LeetCode #9
What I’ve Learned
First, with one line of code, it can be solved or not. i <s.length() - 1;
Second, To return in String and for appending, we can use StringBuilder.
Disclaimer
My LeetCode is free plan. I am posting just the free algorithms for now on. Also, I am using JAVA to code.
13. Roman to Integer Review
My Solution
I’ve solved it. But the problem was about StringOutOfBoundsException.
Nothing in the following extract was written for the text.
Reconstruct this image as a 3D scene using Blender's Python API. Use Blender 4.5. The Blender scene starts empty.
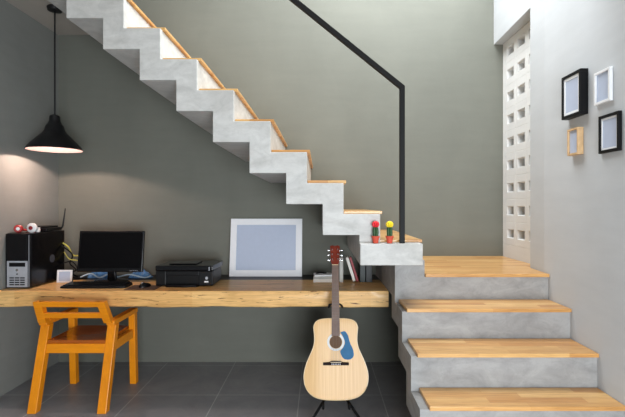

With one line of code, it can be solved or not. I’ve missed i < s.length() - 1.
class Solution {
public int romanToInt(String s) {
HashMap<Character, Integer> hash = new HashMap<>();
int sum = 0;
hash.put('I' , 1);
hash.put('V' , 5);
hash.put('X' , 10);
hash.put('L' , 50);
hash.put('C' , 100);
hash.put('D' , 500);
hash.put('M' , 1000);
for(int i =0; i<s.length(); i++) {
if(i<s.length() - 1 && hash.get(s.charAt(i)) < hash.get(s.charAt(i+1))) {
sum += hash.get(s.charAt(i+1)) - hash.get(s.charAt(i));
i++;
}else {
sum += hash.get(s.charAt(i));
}
}
System.out.println(sum);
return sum;
}
}
Solution
This is much faster. By removing i++ statement, it’s time consumption decreases by half.
class Solution {
public int romanToInt(String s) {
HashMap<Character, Integer> hash = new HashMap<>();
int sum = 0;
hash.put('I' , 1);
hash.put('V' , 5);
hash.put('X' , 10);
hash.put('L' , 50);
hash.put('C' , 100);
hash.put('D' , 500);
hash.put('M' , 1000);
for(int i =0; i<s.length(); i++) {
if(i<s.length() - 1 && hash.get(s.charAt(i)) < hash.get(s.charAt(i+1))) {
sum -= hash.get(s.charAt(i));
}else {
sum += hash.get(s.charAt(i));
}
}
System.out.println(sum);
return sum;
}
}
13. Roman to Integer Review
Solution
I wasn’t able to come up with this idea. I keep feeling I am an idiot solving these problems…
class Solution12 {
public void merge(int[] nums1, int m, int[] nums2, int n) {
for (int j = 0, i = m; j < n; j++) {
nums1[i] = nums2[j];
i++;
}
Arrays.sort(nums1);
}
}